To be done: Look for the string "pixels" and copy every line that has it.

## Start Data listing

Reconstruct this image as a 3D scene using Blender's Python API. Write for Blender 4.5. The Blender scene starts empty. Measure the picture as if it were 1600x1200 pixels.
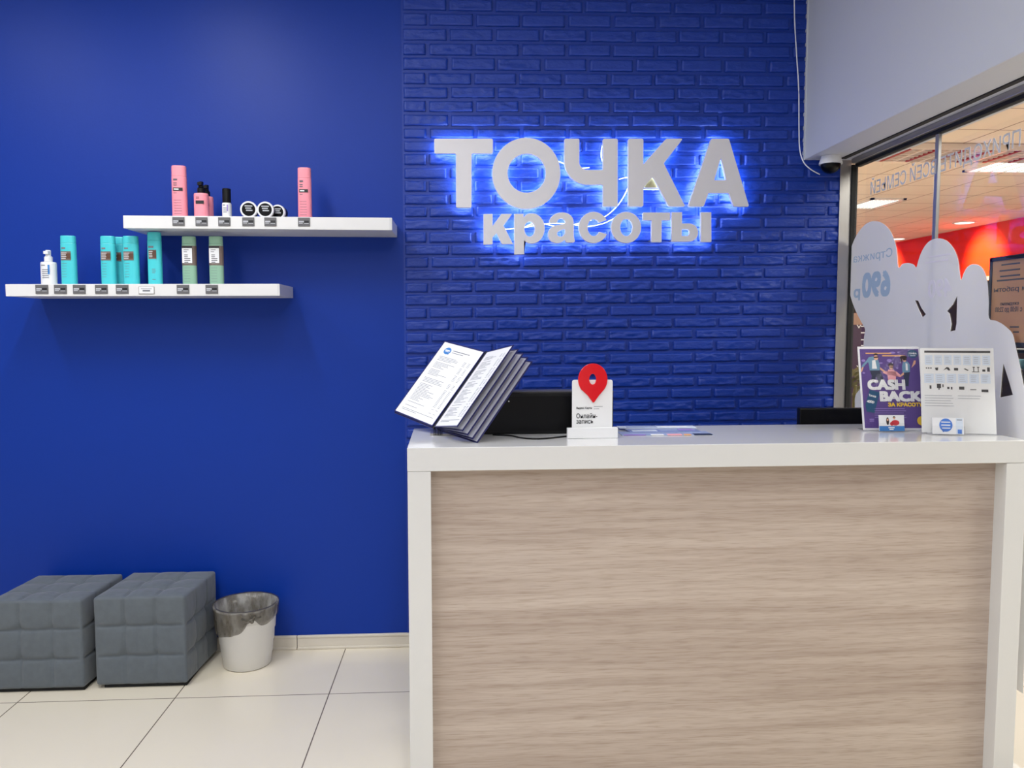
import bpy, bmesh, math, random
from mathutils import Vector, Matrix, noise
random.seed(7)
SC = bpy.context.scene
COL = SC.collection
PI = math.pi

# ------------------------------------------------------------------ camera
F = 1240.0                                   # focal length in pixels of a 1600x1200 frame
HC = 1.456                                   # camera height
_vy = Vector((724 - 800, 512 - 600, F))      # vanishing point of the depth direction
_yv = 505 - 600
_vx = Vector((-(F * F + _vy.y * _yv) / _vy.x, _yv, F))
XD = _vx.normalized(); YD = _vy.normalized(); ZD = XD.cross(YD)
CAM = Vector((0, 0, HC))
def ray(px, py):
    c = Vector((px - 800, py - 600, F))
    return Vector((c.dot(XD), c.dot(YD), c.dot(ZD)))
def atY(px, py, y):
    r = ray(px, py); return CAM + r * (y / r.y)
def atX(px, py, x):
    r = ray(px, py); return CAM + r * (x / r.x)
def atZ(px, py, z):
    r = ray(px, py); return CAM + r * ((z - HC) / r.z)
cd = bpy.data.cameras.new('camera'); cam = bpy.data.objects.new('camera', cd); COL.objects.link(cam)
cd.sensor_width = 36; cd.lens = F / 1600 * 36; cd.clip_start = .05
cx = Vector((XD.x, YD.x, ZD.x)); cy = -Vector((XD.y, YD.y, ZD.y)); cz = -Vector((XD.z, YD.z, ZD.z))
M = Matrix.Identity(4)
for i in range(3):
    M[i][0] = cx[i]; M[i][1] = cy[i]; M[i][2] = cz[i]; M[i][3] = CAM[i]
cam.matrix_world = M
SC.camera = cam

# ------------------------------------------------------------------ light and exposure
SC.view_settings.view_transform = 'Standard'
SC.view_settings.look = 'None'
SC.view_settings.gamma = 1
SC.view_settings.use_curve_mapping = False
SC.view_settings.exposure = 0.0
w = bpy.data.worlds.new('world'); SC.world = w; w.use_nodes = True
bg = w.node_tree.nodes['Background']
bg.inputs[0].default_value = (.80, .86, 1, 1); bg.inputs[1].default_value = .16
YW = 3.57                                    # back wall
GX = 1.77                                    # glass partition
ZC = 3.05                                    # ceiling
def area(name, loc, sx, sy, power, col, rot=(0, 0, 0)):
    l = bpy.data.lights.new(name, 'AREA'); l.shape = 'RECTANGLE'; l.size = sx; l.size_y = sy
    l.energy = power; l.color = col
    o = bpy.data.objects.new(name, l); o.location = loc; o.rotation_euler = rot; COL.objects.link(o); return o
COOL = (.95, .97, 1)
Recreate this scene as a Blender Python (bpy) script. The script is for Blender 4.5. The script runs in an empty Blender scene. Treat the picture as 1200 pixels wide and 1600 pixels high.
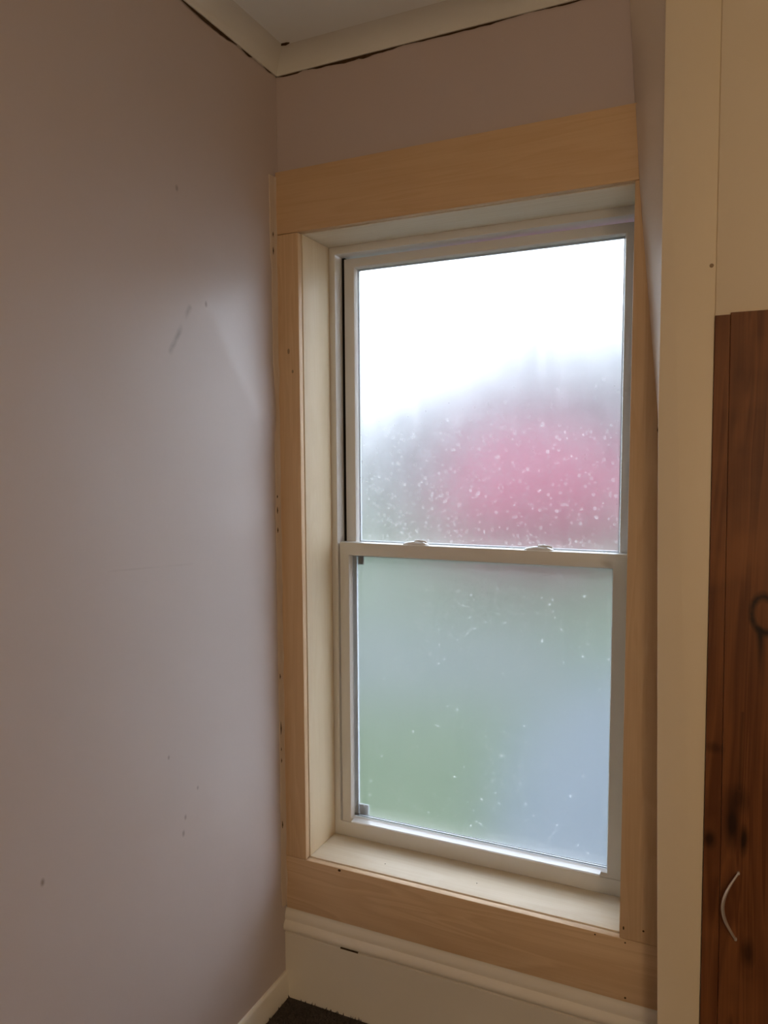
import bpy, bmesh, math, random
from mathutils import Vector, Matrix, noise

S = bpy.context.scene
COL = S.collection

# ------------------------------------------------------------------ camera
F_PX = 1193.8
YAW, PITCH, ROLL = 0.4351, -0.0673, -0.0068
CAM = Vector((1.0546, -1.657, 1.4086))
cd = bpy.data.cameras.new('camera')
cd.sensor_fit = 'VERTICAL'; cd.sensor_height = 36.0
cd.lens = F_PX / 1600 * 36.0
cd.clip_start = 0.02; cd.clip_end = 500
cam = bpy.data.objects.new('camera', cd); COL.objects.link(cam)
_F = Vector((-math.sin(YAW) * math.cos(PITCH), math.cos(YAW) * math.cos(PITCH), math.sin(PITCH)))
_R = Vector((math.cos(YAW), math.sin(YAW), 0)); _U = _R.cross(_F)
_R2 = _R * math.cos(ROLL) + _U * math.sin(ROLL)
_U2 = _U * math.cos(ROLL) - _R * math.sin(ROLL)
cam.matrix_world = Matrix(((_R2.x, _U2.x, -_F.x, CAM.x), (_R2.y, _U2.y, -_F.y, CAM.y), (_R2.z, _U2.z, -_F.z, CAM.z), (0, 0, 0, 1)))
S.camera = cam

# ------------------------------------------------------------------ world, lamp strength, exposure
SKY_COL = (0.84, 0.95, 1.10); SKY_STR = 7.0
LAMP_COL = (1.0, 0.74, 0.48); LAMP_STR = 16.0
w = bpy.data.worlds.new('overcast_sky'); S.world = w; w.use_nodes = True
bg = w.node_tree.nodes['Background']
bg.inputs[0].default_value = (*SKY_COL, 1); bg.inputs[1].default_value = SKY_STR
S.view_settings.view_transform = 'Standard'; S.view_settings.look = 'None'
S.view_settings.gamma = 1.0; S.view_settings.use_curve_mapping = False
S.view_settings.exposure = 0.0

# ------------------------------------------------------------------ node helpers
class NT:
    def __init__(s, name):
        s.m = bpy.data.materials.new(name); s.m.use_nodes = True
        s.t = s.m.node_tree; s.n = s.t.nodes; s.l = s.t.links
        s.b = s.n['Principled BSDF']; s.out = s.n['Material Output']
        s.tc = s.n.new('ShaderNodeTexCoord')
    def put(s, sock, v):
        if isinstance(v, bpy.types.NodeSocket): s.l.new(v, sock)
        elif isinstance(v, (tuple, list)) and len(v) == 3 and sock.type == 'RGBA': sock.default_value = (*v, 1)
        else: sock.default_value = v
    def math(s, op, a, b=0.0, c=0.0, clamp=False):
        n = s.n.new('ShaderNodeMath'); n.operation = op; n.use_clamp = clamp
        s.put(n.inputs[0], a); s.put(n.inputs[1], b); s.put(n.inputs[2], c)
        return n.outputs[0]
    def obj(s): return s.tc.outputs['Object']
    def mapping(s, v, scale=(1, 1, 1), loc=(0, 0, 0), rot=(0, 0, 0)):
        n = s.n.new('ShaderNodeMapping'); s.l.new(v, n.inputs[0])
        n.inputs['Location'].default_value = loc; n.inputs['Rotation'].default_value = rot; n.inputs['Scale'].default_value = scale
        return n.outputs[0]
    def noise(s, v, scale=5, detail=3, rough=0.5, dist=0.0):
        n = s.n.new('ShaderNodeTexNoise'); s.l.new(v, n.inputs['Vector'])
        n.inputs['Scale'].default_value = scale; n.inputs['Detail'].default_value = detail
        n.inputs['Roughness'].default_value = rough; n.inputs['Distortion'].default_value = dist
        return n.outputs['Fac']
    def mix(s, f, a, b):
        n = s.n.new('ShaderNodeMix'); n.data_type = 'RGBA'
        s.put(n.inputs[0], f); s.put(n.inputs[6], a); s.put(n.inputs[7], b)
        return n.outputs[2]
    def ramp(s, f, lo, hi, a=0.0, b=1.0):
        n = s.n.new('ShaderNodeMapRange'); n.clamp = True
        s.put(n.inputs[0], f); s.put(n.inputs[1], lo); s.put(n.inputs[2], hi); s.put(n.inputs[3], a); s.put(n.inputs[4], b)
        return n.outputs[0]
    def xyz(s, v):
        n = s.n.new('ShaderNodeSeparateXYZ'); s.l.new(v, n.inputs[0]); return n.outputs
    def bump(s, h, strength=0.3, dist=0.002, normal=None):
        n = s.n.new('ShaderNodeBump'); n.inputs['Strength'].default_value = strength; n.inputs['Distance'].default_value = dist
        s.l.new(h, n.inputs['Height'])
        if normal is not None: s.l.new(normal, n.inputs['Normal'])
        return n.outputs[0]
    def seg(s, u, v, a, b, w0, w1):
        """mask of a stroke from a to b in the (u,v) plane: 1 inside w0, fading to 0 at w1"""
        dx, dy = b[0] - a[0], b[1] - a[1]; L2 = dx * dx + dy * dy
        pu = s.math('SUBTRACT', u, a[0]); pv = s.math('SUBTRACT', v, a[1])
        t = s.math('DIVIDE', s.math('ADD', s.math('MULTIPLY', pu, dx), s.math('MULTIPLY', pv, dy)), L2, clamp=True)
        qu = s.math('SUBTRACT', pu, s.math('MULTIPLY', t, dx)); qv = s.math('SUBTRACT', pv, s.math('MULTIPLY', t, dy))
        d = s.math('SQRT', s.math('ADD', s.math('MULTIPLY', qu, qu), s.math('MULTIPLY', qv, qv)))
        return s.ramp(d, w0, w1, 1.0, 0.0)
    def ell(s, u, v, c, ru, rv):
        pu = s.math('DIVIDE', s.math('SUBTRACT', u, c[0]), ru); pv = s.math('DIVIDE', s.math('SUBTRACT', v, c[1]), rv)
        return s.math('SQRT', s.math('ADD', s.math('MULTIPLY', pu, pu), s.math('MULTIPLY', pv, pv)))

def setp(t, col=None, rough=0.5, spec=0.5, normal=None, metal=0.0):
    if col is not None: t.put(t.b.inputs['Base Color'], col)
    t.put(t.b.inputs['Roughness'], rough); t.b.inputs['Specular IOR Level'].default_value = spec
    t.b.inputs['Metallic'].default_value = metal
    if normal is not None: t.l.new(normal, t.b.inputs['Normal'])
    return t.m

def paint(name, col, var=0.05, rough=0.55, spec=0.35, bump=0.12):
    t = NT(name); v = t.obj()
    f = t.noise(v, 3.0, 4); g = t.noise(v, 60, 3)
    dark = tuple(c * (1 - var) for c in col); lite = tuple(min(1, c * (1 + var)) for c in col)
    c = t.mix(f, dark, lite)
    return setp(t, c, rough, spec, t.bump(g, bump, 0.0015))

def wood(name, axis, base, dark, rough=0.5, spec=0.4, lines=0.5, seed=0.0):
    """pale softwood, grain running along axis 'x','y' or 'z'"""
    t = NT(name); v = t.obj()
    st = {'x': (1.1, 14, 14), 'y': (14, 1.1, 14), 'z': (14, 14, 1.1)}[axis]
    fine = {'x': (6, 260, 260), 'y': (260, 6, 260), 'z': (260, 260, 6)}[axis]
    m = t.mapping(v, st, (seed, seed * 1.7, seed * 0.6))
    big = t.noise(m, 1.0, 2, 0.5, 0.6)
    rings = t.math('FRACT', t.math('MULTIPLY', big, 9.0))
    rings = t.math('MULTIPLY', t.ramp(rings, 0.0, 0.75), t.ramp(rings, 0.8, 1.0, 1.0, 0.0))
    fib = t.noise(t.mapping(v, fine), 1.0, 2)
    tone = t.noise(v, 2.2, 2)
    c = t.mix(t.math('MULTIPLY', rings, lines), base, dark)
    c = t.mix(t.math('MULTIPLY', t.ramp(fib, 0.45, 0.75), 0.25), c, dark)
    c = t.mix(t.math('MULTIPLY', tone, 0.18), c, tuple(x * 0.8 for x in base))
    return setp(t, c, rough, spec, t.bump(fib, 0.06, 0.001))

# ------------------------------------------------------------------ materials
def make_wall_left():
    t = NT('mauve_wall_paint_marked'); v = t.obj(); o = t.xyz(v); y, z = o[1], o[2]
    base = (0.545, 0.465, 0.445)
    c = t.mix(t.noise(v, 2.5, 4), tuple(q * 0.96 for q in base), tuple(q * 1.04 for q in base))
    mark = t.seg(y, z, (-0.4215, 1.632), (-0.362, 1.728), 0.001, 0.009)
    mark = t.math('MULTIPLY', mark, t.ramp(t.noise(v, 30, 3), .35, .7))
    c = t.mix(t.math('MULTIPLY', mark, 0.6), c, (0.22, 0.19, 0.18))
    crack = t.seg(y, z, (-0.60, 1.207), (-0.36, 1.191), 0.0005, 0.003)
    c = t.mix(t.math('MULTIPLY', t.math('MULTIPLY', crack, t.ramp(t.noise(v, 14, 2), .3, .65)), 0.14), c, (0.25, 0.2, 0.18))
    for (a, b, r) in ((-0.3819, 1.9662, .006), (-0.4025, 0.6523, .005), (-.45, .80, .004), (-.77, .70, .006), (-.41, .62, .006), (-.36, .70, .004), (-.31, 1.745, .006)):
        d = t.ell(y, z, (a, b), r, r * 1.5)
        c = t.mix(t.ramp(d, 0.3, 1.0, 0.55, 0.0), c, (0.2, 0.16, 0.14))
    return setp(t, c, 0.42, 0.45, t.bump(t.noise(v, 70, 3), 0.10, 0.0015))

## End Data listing

Final result:
Reconstruct this image as a 3D scene using Blender's Python API. Write for Blender 4.5. The Blender scene starts empty. Measure the picture as if it were 1600x1200 pixels.
F = 1240.0                                   # focal length in pixels of a 1600x1200 frame
Recreate this scene as a Blender Python (bpy) script. The script is for Blender 4.5. The script runs in an empty Blender scene. Treat the picture as 1200 pixels wide and 1600 pixels high.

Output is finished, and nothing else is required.